One of the most generous contributors to the waltz catalog was Schubert, whose dozens upon dozens of dance pieces for piano Ravel took as models when writing the present set of pieces in 1911. [In 1823 Schubert composed a set of 34 dances titled Valses sentimentales, and in 1826 a set of 12 titled Valses nobles.] Ravel was very open about the derivation of his dances, saying, “The title, Valses nobles et sentimentales, sufficiently indicates that I was intent on writing a set of Schubertian waltzes. The virtuosity which formed the chief part of [the piano work] Gaspard de la nuit,” he continued, “has been replaced by writing of obviously greater clarity which has strengthened the harmony and sharpened the contrasts.”

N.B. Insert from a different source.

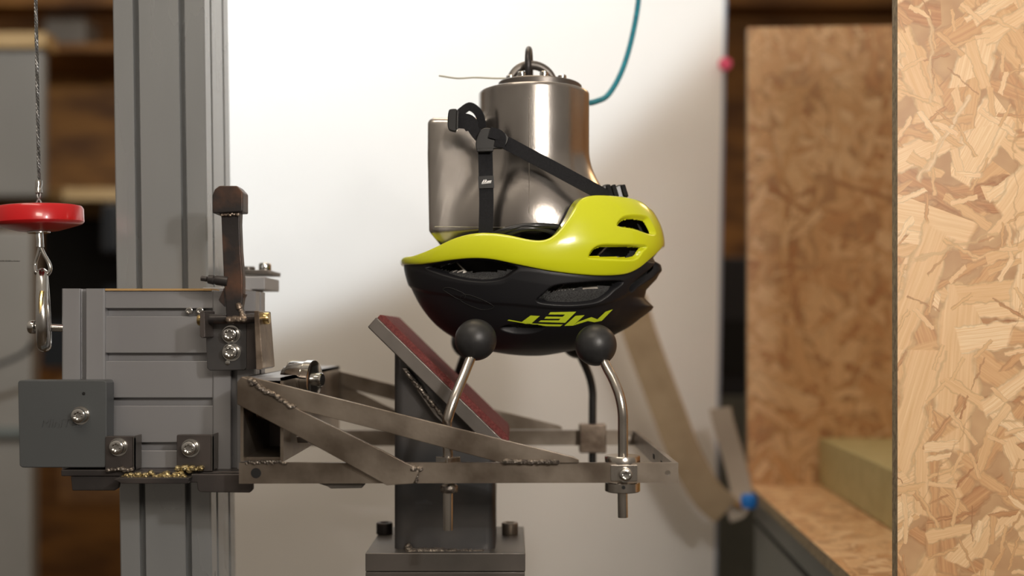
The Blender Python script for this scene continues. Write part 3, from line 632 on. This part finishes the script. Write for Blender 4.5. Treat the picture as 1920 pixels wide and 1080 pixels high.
pts = [Vector((XX(992,YM)-.0025*math.sin(a)*0+.0014*math.cos(a), YM+.020*math.cos(a), fz+.029+.0190*math.sin(a))) for a in [2*math.pi*k/28 for k in range(29)]]
MB().tube(pts, .0036, 12, cap=False).build('lifting_ring', M['steeldark'], hf, smooth=True)
tag(MB().tube(spline([P(823,142,YM), P(858,147,YM), P(890,145.5,YM), P(930,147,YM), P(960,146,YM), P(968,140,YM)], 6), .0009, 6).build('loose_wire', M['wire'], smooth=True), 'thin pale wire sticking out to the left of the top flange', 'wire')
tag(MB().tube(spline([P(1203,-80,1.34), P(1199,-20,1.34), P(1193,30,1.34), P(1180,90,1.33), P(1163,140,1.32), P(1140,178,1.30), P(1118,190,1.27), P(1098,194,1.245), P(1080,196,1.232)], 10), .0034, 14).build('teal_rope', M['teal'], smooth=True), 'teal blue cord curving down behind the metal head form', 'cord')

# ------------------------------------------------------------ helmet
hm = empty('bicycle_helmet', P(1000,668,YM), 'upside-down black and lime bicycle helmet resting on the rubber balls', 'helmet')
qk = np.array([330,367,400,440,470,497,530,555,575,610,640,655,665,670.])
xlk = np.array([800,785,775,765,759,757,765,776,787,815,858,893,940,1000.])
xrk = np.array([1180,1198,1220,1236,1241,1236,1226,1218,1209,1182,1133,1094,1046,1000.])
dl2 = (1000-xlk)**2; dr2 = (xrk-1000)**2
def pch(xk, yk, x):
    """monotone cubic interpolation"""
    h = np.diff(xk); dl = np.diff(yk)/h; m = np.zeros_like(yk); m[0] = dl[0]; m[-1] = dl[-1]
    for i in range(1, len(xk)-1):
        m[i] = 0 if dl[i-1]*dl[i] <= 0 else 2*dl[i-1]*dl[i]/(dl[i-1]+dl[i])
    i = np.clip(np.searchsorted(xk, x)-1, 0, len(xk)-2); t = (x-xk[i])/h[i]
    return (2*t**3-3*t**2+1)*yk[i]+(t**3-2*t**2+t)*h[i]*m[i]+(-2*t**3+3*t**2)*yk[i+1]+(t**3-t**2)*h[i]*m[i+1]
def sstep(a, b, x): t = np.clip((x-a)/(b-a), 0, 1); return t*t*(3-2*t)
def hsurf(th, q, off=0.0):
    """helmet skin: azimuth th (0 = rear/right, pi = front/left, near side for 0..pi), q = height in centre plane pixels"""
    dl = np.sqrt(np.maximum(pch(qk, dl2, q), 0)); dr = np.sqrt(np.maximum(pch(qk, dr2, q), 0))
    half = (dl+dr)/2; mid = 1000+(dr-dl)/2; c = np.cos(th); s = np.sin(th)
    hb = half/241.0
    B = 178*hb**.92*(1+.10*c*(1-np.abs(c)))         # width in centre plane pixels, a little fuller behind
    half = half+off; B = B+off
    X = mid+half*c; Yd = -B*np.sign(s)*np.abs(s)**.92
    return X, Yd, q
def world(X, Yd, q): return (X-HX)*kpx, YM+Yd*kpx, CZ-(q-HY)*kpx
def pix(X, Yd, q):
    x, y, z = world(X, -np.abs(Yd), q); return HX+F*x/y, HY-F*(z-CZ)/y
gt, gq = np.meshgrid(np.linspace(.01, np.pi-.01, 700), np.linspace(332, 669.5, 700)); gpx, gpy = pix(*hsurf(gt, gq))
def invert(px, py):
    i = np.argmin((gpx-px)**2+(gpy-py)**2); return gt.ravel()[i], gq.ravel()[i]
top = [(759,482),(778,480),(800,472),(825,461),(850,448),(875,440),(900,436),(930,437),(960,442),(990,449),(1015,452),(1032,448),(1048,434),(1062,414),(1074,392),(1083,377),(1095,369),(1115,366),(1145,367),(1175,370),(1200,377),(1214,390)]
bot = [(757,497),(790,496),(820,492),(850,487),(880,484),(905,484),(930,487),(960,494),(990,500),(1025,507),(1060,512),(1090,515),(1120,517),(1150,517),(1175,514),(1195,505),(1215,488),(1230,474),(1240,462)]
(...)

Ravel’s strengthened harmony and sharpened contrasts are not likely to fool anyone at this point in time; the composer’s distinctive use of dissonance and rhythmic subtlety, and his elegant sensuality – all rather more pungent here than in earlier works – are clearly recognizable elements of the Frenchman’s style. The set – written originally for piano and orchestrated in 1912 – consists of seven waltzes and an epilogue, the latter containing drifting allusions to what has gone before. And what has gone before is a sometimes caustic, sometimes sentimental, always bracing view of Viennese dances as filtered through sophisticated Gallic eyes.